Three former torture and execution sites used by Cambodia’s Khmer Rouge regime have been added to the UNESCO World Heritage list, in recognition of their journey “from centers of repression to places of peace and reflection.”
Two prisons and an execution site were inscribed on the list by UNESCO on Friday during the 47th Session of the World Heritage Committee in Paris, the AFP news agency reported.
The sites include the Tuol Sleng Genocide Museum (formerly S-21 security prison) and the Choeung Ek “killing fields” attached to S-21, both in the capital Phnom Penh. The third site is the former M-13 prison on the border between Kampong Chhnang and Kampong Speu provinces, where the communist Khmer Rouge honed their security techniques prior to coming to power.
As such, the three sites played an important role in the proceedings at the U.N.-backed tribunal set up to try surviving members of the Khmer Rouge, especially in the case of Kaing Guek Eav (alias Comrade Duch), the zealous former captain of both M-13 and S-21. After being convicted of crimes against humanity by the court in 2012, Duch died in prison in 2020.
The UNESCO listing comes shortly after the 50th anniversary of this takeover of the communist Khmer Rouge on April 17, 1975, which initiated three years, eight months, and 20 days of intense suffering and privation for the country’s people. By the time the Vietnamese military overthrew it in January 1979, the regime – its official name was Democratic Kampuchea – had caused the deaths of an estimated 1.7 million people from overwork, sickness, and execution.
The listing was greeted with government-sponsored ceremonies yesterday, including at both S-21 and Choeung Ek, during which monks and government officials beat drums and hit gongs in celebration.
The three sites – referred to collectively by UNESCO as “Cambodian memorial sites” – are the first modern and non-classical archaeological sites that Cambodia has nominated for World Heritage status, and is among the first in the world to be submitted as a site associated with recent conflict, Cambodia’s Ministry of Culture and Fine Arts said in a statement cited by AFP.
Four other Cambodian sites have previously been added to the UNESCO list: the Angkor temple complex outside Siem Reap; Preah Vihear temple, an eleventh-century temple on the border with Thailand; and the temple complexes of Sambor Prei Kuk and Koh Ker.
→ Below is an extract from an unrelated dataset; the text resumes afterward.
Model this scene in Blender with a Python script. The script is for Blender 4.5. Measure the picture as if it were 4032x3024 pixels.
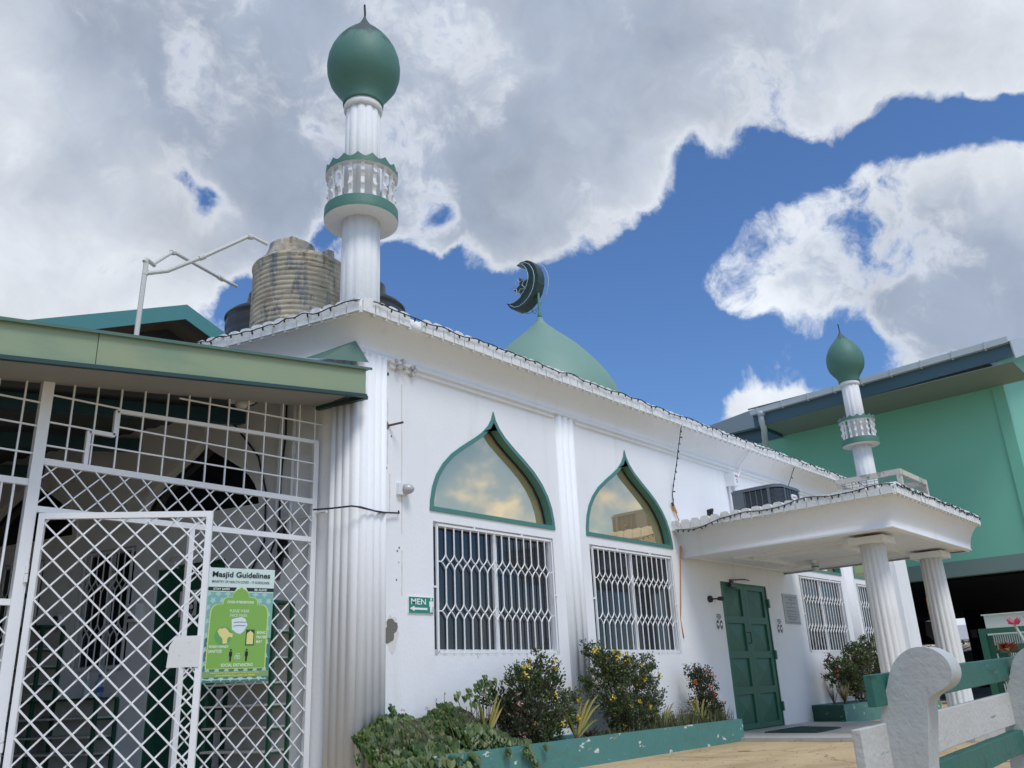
import bpy, math, random
from mathutils import Vector, Matrix, noise
from mathutils.geometry import tessellate_polygon
for o in list(bpy.data.objects): bpy.data.objects.remove(o)
random.seed(7)
sc=bpy.context.scene
R=math.radians
# ------------------------------------------------------------------ camera, sky, sun
ZO=0.79                      # the yard is z = 0; measurements below are taken from eye level
cam=bpy.data.cameras.new('camera'); co=bpy.data.objects.new('camera',cam); sc.collection.objects.link(co)
m=Matrix(((0.66617824,-0.22324134,-0.71159669,0),(-0.74444276,-0.25642916,-0.61648120,0),(-0.04485005,0.94042936,-0.33701793,0),(0,0,0,1)))
co.matrix_world=Matrix.Translation((0,0,ZO))@m
cam.sensor_fit='HORIZONTAL'; cam.sensor_width=36; cam.lens=3342.4/4032*36; cam.clip_start=.05; cam.clip_end=3000
sc.camera=co
sc.render.resolution_x=1024; sc.render.resolution_y=768
sc.view_settings.view_transform='Standard'; sc.view_settings.look='None'; sc.view_settings.exposure=0.0; sc.view_settings.gamma=1
SUN_EL=R(58); SUN_AZ=R(200)          # azimuth measured from +Y clockwise
sd=Vector((math.sin(SUN_AZ)*math.cos(SUN_EL),math.cos(SUN_AZ)*math.cos(SUN_EL),math.sin(SUN_EL)))
sl=bpy.data.lights.new('sun','SUN'); sl.energy=1.9; sl.angle=R(18); sl.color=(1,.965,.91)
so=bpy.data.objects.new('sun',sl); sc.collection.objects.link(so); so.rotation_euler=sd.to_track_quat('Z','Y').to_euler(); so.location=(0,0,40)
w=bpy.data.worlds.new('World'); sc.world=w; w.use_nodes=True
nt=w.node_tree; nt.nodes.clear(); L=nt.links.new
def N(t,**k):
    n=nt.nodes.new(t)
    for a,b in k.items(): setattr(n,a,b)
    return n
out=N('ShaderNodeOutputWorld'); sky=N('ShaderNodeTexSky'); sky.sky_type='NISHITA'; sky.sun_disc=False
sky.sun_elevation=SUN_EL; sky.sun_rotation=SUN_AZ; sky.air_density=1.1; sky.dust_density=.3; sky.ozone_density=3.0
bg=N('ShaderNodeBackground'); bg.inputs[1].default_value=.112
tint=N('ShaderNodeMix',data_type='RGBA',blend_type='MULTIPLY'); tint.inputs[0].default_value=1; L(sky.outputs[0],tint.inputs[6]); tint.inputs[7].default_value=(.72,.95,1.24,1); L(tint.outputs[2],bg.inputs[0])
tc=N('ShaderNodeTexCoord')
def M(op,a,b=None,c=None,clamp=False):
    n=N('ShaderNodeMath',operation=op,use_clamp=clamp)
    for i,v in enumerate((a,b,c)):
        if v is None: continue
        if isinstance(v,(int,float)): n.inputs[i].default_value=v
        else: L(v,n.inputs[i])
    return n.outputs[0]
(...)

According to Cambodia’s submission to UNESCO, the three memorial sites “bear irrefutable evidence of events amounting to one of the most serious abuses of human rights in the 20th century.” In justifying their joint nomination, it noted that the three locations “embod[y] the essential stages of the development and functioning of the Khmer Rouge security system.”
S-21, a former primary school, was perhaps the most important and best known of the regime’s dozens of prisons and security centers. Within its classrooms and crudely constructed isolation chambers, at least 14,000 “enemies of the revolution” were interrogated, tortured, forced to confess often imaginary crimes, and butchered at Choeung Ek. These eventually included many members of the Khmer Rouge revolution itself.
After Vietnam’s overthrow of the Khmer Rouge in 1979, Vietnamese museum experts helped transform S-21 into a museum showcasing the atrocities of Democratic Kampuchea. The museum’s displays are today dominated by the hypnotic black and white portraits of its thousands of victims, which were taken upon their admission to S-21. The museum also houses extensive archives related to the Khmer Rouge era, including the chilling interrogation files compiled by Duch and his subordinates. Choeung Ek was similarly transformed into a memorial site known as the Choeung Ek Genocidal Center.
By contrast, M-13 was active prior to the fall of Phnom Penh in 1975, when it was used to punish and interrogate people living in “liberated zones” controlled by the Khmer Rouge. It was here that many of the Khmer Rouge’s security “techniques” were tested and honed. As the Konrad Adenauer Stiftung noted in a recent study of the site, “understanding what happened at M-13 is an important part of understanding the evolution of the Khmer Rouge ideology and its development of imprisonment and torture even before the regime seized full power over the country in April 1975.”
In its submission to UNESCO, the Cambodian government said that the nomination of the three sites “encourage visitors to take a critical look at the dynamics of violence and the consequences of political persecution under repressive ideologies.” It added that the proposed listing “encourages peaceful coexistence among peoples and fosters a commitment to never repeat such atrocities.”